◆ **Requirement**: Return, word for word, every line that follows.

◆ **Data**:
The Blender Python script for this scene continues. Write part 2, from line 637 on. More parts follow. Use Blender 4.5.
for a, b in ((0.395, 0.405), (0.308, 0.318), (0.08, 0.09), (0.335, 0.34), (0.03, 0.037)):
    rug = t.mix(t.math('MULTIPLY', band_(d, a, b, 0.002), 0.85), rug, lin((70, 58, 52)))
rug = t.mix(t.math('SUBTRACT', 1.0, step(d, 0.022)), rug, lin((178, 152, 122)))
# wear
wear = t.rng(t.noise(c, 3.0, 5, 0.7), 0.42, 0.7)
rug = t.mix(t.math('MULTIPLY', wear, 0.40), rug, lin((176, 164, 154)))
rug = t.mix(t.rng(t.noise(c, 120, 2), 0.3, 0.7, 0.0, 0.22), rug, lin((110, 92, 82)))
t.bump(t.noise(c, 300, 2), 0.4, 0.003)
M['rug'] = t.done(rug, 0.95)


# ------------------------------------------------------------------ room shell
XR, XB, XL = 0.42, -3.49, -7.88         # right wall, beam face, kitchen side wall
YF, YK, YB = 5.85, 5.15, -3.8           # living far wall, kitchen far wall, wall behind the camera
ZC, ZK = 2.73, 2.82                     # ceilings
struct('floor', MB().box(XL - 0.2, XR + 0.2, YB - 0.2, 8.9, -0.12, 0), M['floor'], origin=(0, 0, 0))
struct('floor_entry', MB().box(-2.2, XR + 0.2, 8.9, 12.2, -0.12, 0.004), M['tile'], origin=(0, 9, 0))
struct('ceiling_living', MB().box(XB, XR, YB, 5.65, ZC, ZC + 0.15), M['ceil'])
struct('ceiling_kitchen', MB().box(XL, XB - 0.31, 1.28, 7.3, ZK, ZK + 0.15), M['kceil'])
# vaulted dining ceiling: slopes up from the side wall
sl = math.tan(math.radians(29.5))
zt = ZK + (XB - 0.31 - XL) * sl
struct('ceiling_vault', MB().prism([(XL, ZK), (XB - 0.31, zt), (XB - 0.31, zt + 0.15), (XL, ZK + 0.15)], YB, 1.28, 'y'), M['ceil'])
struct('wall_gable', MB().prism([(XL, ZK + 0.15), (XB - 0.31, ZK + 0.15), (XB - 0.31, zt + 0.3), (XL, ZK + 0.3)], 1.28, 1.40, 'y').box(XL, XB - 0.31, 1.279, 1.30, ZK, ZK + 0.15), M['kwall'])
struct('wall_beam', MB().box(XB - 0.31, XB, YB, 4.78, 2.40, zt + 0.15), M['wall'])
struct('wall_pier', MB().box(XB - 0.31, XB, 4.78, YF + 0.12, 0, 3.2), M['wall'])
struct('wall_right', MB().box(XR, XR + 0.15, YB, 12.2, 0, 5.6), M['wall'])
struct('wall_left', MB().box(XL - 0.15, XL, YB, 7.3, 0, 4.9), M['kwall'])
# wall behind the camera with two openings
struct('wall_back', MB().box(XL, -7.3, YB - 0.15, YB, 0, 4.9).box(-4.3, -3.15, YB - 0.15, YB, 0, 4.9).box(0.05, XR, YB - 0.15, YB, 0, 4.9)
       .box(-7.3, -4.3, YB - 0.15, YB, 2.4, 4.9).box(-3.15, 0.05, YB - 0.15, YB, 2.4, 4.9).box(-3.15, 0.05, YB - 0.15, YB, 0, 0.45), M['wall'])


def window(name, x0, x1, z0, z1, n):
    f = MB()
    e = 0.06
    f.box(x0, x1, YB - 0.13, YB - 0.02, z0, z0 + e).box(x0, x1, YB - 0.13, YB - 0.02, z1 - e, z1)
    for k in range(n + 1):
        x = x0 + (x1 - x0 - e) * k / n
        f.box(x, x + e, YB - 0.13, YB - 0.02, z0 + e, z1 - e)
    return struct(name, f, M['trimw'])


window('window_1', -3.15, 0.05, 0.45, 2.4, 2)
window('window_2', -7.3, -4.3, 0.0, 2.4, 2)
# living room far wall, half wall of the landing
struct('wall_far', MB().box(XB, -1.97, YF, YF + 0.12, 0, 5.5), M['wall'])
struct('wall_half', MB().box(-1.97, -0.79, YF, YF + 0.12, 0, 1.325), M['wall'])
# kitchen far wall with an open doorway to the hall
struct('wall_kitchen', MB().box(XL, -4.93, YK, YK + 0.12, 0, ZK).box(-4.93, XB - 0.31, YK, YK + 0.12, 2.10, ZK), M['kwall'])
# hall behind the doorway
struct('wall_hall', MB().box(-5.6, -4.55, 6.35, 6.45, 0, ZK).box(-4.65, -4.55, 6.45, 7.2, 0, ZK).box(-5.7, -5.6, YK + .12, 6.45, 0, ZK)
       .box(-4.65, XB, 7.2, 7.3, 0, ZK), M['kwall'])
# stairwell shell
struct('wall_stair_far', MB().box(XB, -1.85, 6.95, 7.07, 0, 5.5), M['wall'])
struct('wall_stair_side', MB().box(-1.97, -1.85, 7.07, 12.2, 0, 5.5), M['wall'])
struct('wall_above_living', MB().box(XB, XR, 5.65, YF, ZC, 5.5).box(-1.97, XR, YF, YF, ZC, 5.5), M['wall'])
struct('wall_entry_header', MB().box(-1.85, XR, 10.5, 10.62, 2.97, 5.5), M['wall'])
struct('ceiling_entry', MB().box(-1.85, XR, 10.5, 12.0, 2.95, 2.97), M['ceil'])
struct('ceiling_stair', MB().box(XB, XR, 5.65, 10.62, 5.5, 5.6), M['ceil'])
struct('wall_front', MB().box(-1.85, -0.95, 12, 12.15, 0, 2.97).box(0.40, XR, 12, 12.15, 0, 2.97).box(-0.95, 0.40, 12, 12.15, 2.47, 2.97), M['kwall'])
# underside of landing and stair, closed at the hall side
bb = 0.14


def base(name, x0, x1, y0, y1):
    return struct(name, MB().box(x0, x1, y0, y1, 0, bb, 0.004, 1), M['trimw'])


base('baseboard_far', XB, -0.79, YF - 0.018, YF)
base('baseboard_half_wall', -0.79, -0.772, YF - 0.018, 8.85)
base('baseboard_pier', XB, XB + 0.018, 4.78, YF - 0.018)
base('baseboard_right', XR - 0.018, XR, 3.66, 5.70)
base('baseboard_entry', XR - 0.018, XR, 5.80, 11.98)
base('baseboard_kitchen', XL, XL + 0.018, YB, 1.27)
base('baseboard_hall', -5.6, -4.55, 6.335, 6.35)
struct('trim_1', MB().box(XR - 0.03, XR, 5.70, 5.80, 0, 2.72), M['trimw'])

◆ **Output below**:
The Blender Python script for this scene continues. Write part 2, from line 637 on. More parts follow. Use Blender 4.5.
for a, b in ((0.395, 0.405), (0.308, 0.318), (0.08, 0.09), (0.335, 0.34), (0.03, 0.037)):
    rug = t.mix(t.math('MULTIPLY', band_(d, a, b, 0.002), 0.85), rug, lin((70, 58, 52)))
rug = t.mix(t.math('SUBTRACT', 1.0, step(d, 0.022)), rug, lin((178, 152, 122)))
# wear
wear = t.rng(t.noise(c, 3.0, 5, 0.7), 0.42, 0.7)
rug = t.mix(t.math('MULTIPLY', wear, 0.40), rug, lin((176, 164, 154)))
rug = t.mix(t.rng(t.noise(c, 120, 2), 0.3, 0.7, 0.0, 0.22), rug, lin((110, 92, 82)))
t.bump(t.noise(c, 300, 2), 0.4, 0.003)
M['rug'] = t.done(rug, 0.95)


# ------------------------------------------------------------------ room shell
XR, XB, XL = 0.42, -3.49, -7.88         # right wall, beam face, kitchen side wall
YF, YK, YB = 5.85, 5.15, -3.8           # living far wall, kitchen far wall, wall behind the camera
ZC, ZK = 2.73, 2.82                     # ceilings
struct('floor', MB().box(XL - 0.2, XR + 0.2, YB - 0.2, 8.9, -0.12, 0), M['floor'], origin=(0, 0, 0))
struct('floor_entry', MB().box(-2.2, XR + 0.2, 8.9, 12.2, -0.12, 0.004), M['tile'], origin=(0, 9, 0))
struct('ceiling_living', MB().box(XB, XR, YB, 5.65, ZC, ZC + 0.15), M['ceil'])
struct('ceiling_kitchen', MB().box(XL, XB - 0.31, 1.28, 7.3, ZK, ZK + 0.15), M['kceil'])
# vaulted dining ceiling: slopes up from the side wall
sl = math.tan(math.radians(29.5))
zt = ZK + (XB - 0.31 - XL) * sl
struct('ceiling_vault', MB().prism([(XL, ZK), (XB - 0.31, zt), (XB - 0.31, zt + 0.15), (XL, ZK + 0.15)], YB, 1.28, 'y'), M['ceil'])
struct('wall_gable', MB().prism([(XL, ZK + 0.15), (XB - 0.31, ZK + 0.15), (XB - 0.31, zt + 0.3), (XL, ZK + 0.3)], 1.28, 1.40, 'y').box(XL, XB - 0.31, 1.279, 1.30, ZK, ZK + 0.15), M['kwall'])
struct('wall_beam', MB().box(XB - 0.31, XB, YB, 4.78, 2.40, zt + 0.15), M['wall'])
struct('wall_pier', MB().box(XB - 0.31, XB, 4.78, YF + 0.12, 0, 3.2), M['wall'])
struct('wall_right', MB().box(XR, XR + 0.15, YB, 12.2, 0, 5.6), M['wall'])
struct('wall_left', MB().box(XL - 0.15, XL, YB, 7.3, 0, 4.9), M['kwall'])
# wall behind the camera with two openings
struct('wall_back', MB().box(XL, -7.3, YB - 0.15, YB, 0, 4.9).box(-4.3, -3.15, YB - 0.15, YB, 0, 4.9).box(0.05, XR, YB - 0.15, YB, 0, 4.9)
       .box(-7.3, -4.3, YB - 0.15, YB, 2.4, 4.9).box(-3.15, 0.05, YB - 0.15, YB, 2.4, 4.9).box(-3.15, 0.05, YB - 0.15, YB, 0, 0.45), M['wall'])


def window(name, x0, x1, z0, z1, n):
    f = MB()
    e = 0.06
    f.box(x0, x1, YB - 0.13, YB - 0.02, z0, z0 + e).box(x0, x1, YB - 0.13, YB - 0.02, z1 - e, z1)
    for k in range(n + 1):
        x = x0 + (x1 - x0 - e) * k / n
        f.box(x, x + e, YB - 0.13, YB - 0.02, z0 + e, z1 - e)
    return struct(name, f, M['trimw'])


window('window_1', -3.15, 0.05, 0.45, 2.4, 2)
window('window_2', -7.3, -4.3, 0.0, 2.4, 2)
# living room far wall, half wall of the landing
struct('wall_far', MB().box(XB, -1.97, YF, YF + 0.12, 0, 5.5), M['wall'])
struct('wall_half', MB().box(-1.97, -0.79, YF, YF + 0.12, 0, 1.325), M['wall'])
# kitchen far wall with an open doorway to the hall
struct('wall_kitchen', MB().box(XL, -4.93, YK, YK + 0.12, 0, ZK).box(-4.93, XB - 0.31, YK, YK + 0.12, 2.10, ZK), M['kwall'])
# hall behind the doorway
struct('wall_hall', MB().box(-5.6, -4.55, 6.35, 6.45, 0, ZK).box(-4.65, -4.55, 6.45, 7.2, 0, ZK).box(-5.7, -5.6, YK + .12, 6.45, 0, ZK)
       .box(-4.65, XB, 7.2, 7.3, 0, ZK), M['kwall'])
# stairwell shell
struct('wall_stair_far', MB().box(XB, -1.85, 6.95, 7.07, 0, 5.5), M['wall'])
struct('wall_stair_side', MB().box(-1.97, -1.85, 7.07, 12.2, 0, 5.5), M['wall'])
struct('wall_above_living', MB().box(XB, XR, 5.65, YF, ZC, 5.5).box(-1.97, XR, YF, YF, ZC, 5.5), M['wall'])
struct('wall_entry_header', MB().box(-1.85, XR, 10.5, 10.62, 2.97, 5.5), M['wall'])
struct('ceiling_entry', MB().box(-1.85, XR, 10.5, 12.0, 2.95, 2.97), M['ceil'])
struct('ceiling_stair', MB().box(XB, XR, 5.65, 10.62, 5.5, 5.6), M['ceil'])
struct('wall_front', MB().box(-1.85, -0.95, 12, 12.15, 0, 2.97).box(0.40, XR, 12, 12.15, 0, 2.97).box(-0.95, 0.40, 12, 12.15, 2.47, 2.97), M['kwall'])
# underside of landing and stair, closed at the hall side
bb = 0.14


def base(name, x0, x1, y0, y1):
    return struct(name, MB().box(x0, x1, y0, y1, 0, bb, 0.004, 1), M['trimw'])


base('baseboard_far', XB, -0.79, YF - 0.018, YF)
base('baseboard_half_wall', -0.79, -0.772, YF - 0.018, 8.85)
base('baseboard_pier', XB, XB + 0.018, 4.78, YF - 0.018)
base('baseboard_right', XR - 0.018, XR, 3.66, 5.70)
base('baseboard_entry', XR - 0.018, XR, 5.80, 11.98)
base('baseboard_kitchen', XL, XL + 0.018, YB, 1.27)
base('baseboard_hall', -5.6, -4.55, 6.335, 6.35)
struct('trim_1', MB().box(XR - 0.03, XR, 5.70, 5.80, 0, 2.72), M['trimw'])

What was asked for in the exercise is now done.